No, a U.S. Social Security Number (SSN) is not required to form a U.S. LLC. However, you will need an SSN or an ITIN (Individual Taxpayer Identification Number) to apply for an EIN if you are the responsible party and do not have an SSN. If you do not have an SSN or ITIN, you can still obtain an EIN through specific IRS procedures, often facilitated by a Certified Acceptance Agent (CAA).

Can I form a U.S. LLC if I live permanently in Switzerland?

Yes, you can form a U.S. LLC even if you live permanently in Switzerland. U.S. law permits non-residents to form LLCs in any state without needing to be a U.S. citizen or resident. You will need a U.S. business address and a registered agent in the state of formation.

How does the U.S.-Switzerland tax treaty affect my U.S. LLC?

The U.S.-Switzerland tax treaty primarily aims to prevent double taxation. For a U.S. LLC owned by a Swiss resident, it can influence how profits are taxed in both countries and may affect withholding tax rates on certain types of income. It's essential to consult with a tax professional familiar with both U.S. and Swiss tax law to understand the specific implications for your agency.

What are the ongoing compliance requirements for a U.S. LLC owned by a Swiss resident?

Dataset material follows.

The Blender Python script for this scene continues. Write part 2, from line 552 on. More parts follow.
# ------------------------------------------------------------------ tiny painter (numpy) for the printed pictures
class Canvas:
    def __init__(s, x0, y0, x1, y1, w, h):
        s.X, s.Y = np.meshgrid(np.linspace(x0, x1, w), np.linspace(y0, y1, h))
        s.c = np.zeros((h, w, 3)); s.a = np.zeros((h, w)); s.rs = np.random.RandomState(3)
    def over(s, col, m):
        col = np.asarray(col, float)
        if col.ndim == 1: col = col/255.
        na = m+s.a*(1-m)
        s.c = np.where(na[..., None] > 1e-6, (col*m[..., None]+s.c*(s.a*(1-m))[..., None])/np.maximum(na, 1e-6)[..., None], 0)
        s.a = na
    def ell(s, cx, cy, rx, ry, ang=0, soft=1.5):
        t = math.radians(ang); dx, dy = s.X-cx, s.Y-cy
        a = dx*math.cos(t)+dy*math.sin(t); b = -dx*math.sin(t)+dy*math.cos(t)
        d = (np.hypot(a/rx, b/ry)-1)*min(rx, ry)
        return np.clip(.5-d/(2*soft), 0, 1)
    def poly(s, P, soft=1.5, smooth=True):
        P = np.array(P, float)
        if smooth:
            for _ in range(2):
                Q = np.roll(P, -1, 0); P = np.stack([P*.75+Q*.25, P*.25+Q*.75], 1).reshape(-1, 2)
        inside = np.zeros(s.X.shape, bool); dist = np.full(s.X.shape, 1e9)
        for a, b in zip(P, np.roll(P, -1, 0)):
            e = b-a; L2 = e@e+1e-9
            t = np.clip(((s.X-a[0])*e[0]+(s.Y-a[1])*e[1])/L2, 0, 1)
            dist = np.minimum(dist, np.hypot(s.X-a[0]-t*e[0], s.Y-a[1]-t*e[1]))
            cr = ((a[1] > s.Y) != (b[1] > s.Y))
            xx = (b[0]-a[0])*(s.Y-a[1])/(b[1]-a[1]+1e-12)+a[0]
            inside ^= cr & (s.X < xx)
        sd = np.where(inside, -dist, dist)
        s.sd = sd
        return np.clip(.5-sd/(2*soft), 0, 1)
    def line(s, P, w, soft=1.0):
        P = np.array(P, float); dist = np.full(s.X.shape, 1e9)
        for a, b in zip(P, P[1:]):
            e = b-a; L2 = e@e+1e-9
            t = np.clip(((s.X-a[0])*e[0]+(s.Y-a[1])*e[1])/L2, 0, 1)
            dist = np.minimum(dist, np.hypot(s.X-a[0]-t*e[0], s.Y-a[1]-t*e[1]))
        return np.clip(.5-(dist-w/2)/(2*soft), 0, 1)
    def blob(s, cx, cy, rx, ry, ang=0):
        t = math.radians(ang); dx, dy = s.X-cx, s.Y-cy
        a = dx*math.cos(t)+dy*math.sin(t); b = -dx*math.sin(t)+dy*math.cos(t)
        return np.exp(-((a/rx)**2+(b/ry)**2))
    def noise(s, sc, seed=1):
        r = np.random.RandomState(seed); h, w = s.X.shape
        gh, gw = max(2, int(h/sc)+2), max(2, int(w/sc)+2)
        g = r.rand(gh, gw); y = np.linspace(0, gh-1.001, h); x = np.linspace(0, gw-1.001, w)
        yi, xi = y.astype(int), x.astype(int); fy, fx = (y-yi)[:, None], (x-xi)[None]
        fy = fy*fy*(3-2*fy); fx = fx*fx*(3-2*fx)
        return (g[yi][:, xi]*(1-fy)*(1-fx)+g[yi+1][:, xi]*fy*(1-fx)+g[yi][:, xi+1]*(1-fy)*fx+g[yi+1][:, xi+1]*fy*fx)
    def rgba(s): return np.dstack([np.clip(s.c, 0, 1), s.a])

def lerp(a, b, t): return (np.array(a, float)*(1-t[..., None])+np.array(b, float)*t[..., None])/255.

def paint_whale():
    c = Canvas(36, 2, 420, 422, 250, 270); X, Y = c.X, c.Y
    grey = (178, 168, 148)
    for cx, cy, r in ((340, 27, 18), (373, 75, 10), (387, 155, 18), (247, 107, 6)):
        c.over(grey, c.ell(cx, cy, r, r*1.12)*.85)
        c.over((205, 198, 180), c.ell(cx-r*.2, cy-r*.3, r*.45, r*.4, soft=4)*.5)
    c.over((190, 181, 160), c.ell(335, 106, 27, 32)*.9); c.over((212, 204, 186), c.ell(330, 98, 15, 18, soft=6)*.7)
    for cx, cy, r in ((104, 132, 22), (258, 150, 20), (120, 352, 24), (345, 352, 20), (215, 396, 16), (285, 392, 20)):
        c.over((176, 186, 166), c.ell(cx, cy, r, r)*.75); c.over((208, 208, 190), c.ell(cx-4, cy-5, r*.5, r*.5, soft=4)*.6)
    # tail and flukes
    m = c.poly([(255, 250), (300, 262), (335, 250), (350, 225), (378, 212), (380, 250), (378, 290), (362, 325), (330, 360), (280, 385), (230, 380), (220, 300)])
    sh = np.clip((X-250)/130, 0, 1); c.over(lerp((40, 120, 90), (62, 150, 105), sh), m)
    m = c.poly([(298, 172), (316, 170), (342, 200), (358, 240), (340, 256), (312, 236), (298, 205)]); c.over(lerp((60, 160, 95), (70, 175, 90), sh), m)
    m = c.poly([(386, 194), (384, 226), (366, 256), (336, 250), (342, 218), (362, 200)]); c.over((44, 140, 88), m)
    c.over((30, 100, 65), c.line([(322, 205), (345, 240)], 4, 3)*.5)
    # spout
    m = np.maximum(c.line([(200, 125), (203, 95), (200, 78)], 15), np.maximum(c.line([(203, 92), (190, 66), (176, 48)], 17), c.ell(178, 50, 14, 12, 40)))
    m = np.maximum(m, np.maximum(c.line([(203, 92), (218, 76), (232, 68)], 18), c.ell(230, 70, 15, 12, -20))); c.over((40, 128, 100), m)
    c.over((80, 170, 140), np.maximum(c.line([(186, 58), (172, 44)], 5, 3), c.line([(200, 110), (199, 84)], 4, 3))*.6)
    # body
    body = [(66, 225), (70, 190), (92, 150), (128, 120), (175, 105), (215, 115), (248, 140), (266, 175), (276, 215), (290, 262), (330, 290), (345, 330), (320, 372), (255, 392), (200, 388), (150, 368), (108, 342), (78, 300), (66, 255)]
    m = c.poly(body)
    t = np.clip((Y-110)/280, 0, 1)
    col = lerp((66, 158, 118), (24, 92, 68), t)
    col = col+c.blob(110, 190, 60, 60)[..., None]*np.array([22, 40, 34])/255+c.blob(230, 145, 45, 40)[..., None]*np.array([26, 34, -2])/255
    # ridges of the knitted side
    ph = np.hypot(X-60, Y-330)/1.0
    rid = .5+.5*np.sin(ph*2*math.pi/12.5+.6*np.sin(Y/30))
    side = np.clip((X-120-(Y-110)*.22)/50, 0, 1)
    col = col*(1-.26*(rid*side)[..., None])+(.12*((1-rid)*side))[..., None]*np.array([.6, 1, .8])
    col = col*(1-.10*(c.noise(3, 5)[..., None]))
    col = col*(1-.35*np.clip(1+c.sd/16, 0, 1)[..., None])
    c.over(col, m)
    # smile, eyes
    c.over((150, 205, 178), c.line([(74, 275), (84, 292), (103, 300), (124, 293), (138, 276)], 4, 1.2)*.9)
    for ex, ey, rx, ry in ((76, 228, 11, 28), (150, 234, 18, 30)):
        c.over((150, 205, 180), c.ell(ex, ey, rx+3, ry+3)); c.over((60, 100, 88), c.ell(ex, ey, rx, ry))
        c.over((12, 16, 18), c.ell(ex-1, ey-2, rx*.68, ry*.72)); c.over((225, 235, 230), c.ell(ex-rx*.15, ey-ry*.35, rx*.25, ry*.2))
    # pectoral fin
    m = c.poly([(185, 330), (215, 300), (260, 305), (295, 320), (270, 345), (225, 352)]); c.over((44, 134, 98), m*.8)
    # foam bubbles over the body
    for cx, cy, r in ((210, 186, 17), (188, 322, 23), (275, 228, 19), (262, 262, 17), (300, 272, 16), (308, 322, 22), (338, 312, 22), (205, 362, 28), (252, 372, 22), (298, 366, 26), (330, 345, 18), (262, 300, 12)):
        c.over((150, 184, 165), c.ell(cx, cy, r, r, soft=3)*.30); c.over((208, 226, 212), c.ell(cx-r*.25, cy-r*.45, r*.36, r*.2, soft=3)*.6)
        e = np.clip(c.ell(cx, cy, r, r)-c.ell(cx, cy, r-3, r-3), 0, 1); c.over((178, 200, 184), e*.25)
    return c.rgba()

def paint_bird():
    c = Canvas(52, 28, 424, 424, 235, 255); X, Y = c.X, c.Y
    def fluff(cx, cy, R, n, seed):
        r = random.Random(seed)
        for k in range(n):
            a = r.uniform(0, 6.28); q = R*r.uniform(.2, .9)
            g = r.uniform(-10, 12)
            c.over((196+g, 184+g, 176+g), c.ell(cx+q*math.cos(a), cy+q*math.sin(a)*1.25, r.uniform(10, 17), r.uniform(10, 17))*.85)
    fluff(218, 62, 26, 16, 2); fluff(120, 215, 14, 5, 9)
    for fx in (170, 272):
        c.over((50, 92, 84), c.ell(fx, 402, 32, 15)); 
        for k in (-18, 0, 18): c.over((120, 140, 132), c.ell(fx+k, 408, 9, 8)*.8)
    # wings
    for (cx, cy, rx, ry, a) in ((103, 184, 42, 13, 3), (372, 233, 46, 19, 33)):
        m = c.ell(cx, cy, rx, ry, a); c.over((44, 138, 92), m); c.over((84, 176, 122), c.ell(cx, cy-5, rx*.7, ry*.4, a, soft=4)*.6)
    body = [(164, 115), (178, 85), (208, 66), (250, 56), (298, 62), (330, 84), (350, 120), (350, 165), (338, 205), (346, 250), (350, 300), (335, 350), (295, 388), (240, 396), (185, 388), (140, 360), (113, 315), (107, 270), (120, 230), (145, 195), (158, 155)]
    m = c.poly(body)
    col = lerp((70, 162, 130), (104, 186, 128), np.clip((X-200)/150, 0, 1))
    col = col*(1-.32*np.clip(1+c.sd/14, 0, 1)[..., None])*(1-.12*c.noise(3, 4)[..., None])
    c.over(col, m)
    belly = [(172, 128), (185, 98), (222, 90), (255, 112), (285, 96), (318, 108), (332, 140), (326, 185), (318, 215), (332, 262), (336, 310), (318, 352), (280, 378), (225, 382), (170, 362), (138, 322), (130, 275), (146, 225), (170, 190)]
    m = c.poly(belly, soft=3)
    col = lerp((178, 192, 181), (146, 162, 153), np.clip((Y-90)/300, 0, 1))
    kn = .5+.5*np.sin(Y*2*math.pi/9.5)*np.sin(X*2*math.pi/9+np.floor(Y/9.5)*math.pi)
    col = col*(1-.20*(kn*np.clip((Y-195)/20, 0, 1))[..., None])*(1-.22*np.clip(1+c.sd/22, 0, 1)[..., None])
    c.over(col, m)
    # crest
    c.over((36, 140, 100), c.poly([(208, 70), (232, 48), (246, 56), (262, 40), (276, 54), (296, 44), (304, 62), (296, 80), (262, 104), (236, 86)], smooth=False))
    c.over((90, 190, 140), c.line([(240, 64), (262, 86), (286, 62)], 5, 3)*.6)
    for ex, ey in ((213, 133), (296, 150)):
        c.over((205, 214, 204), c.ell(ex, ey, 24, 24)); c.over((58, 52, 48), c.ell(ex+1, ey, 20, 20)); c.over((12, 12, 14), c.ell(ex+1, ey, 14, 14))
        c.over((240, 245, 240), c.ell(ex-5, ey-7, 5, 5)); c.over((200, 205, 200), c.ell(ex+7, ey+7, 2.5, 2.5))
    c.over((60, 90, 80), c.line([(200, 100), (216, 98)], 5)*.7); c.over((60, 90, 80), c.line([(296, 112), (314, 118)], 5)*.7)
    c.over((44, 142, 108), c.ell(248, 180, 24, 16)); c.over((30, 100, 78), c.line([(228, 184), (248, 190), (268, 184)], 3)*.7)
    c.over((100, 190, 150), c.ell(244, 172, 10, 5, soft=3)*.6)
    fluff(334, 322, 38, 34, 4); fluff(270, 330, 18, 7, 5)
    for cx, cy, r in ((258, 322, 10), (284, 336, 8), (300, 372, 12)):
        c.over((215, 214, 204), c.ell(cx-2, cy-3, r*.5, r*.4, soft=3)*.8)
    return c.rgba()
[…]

Ongoing compliance includes annual state filings (like annual reports or franchise tax payments, depending on the state), maintaining a registered agent, and filing federal tax forms. For foreign-owned U.S. LLCs, this often includes filing IRS Form 5472 to report certain transactions between the LLC and its foreign owner. You must also adhere to the FinCEN beneficial ownership information (BOI) filing requirements.

Is it better to form my U.S. LLC in Delaware, Wyoming, or another state?

The best state depends on your agency's specific needs. Delaware is popular for its well-established corporate law and flexibility. Wyoming is known for its privacy protections and low fees. Nevada also offers business-friendly regulations. Consider factors like annual fees, franchise taxes, privacy, and legal precedent when making your decision. Consulting with a formation specialist can help you choose the most suitable state.

Do I need to visit the U.S. to form an LLC or get an EIN?

No, you do not need to visit the U.S. to form an LLC or obtain an EIN. The entire process can be managed remotely. Formation documents can be filed electronically or by mail with the state, and EIN applications for non-residents without an SSN can be handled by phone or through a Certified Acceptance Agent (CAA) who can verify your documents.